Triage: if you're in a timezone that does daylight saving time, does this bug hit you? If so, it's a bug that should be resolved, perhaps in 0.2.1.x also.
Nick says "It's not too hard, either, if we do the hack suggested in my last comment."
Looks fine to me. Green light to merge when you like.
(That being said, I hate time comparison calculations. :)
I will probably revise this to a 'major bugfix' when I'm making the changelog, on the assumption that this really is a bug that happens when a machine moves into or out of daylight saving time. If that's true, we should probably merge this into 0.2.1.x and then on to master. It's a serious bug.
All of that said, one question: you say "if it changes by up to 50% either way", but then your comment says "The start of the period is now a little later than we remembered." If the period has shifted forward, isn't the old time now in the previous interval, meaning
arg, I think you're right. In the case where the period shifts forward, we'll hit the first check in configure_accounting, which checks for
start_of_accounting_period_after(interval_start_time) <= now
and advances the accounting period.
Not quite sure what the right way to express the fix is. I'll take a crack at it... have a look at the latest patch on my bug1511 branch?
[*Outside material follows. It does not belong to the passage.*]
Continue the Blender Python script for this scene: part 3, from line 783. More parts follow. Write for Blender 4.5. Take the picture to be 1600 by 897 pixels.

If you like it, I'll backport to 0.2.1.x and do the merging
Right now I'm thinking the best we can do for users here is not to backport this (or #2146 (moved)) to 0.2.1. Our chances of getting it wrong are high enough, and the workaround ("upgrade to 0.2.2.x") is simple enough that we should call this "won't fix" in the 0.2.1. series.
Mar 01 00:00:00.023 [warn] Mismatched accounting interval: moved by 90.32%. Starting a fresh one.
Mar 01 00:00:00.189 [info] reset_accounting(): Starting new accounting interval.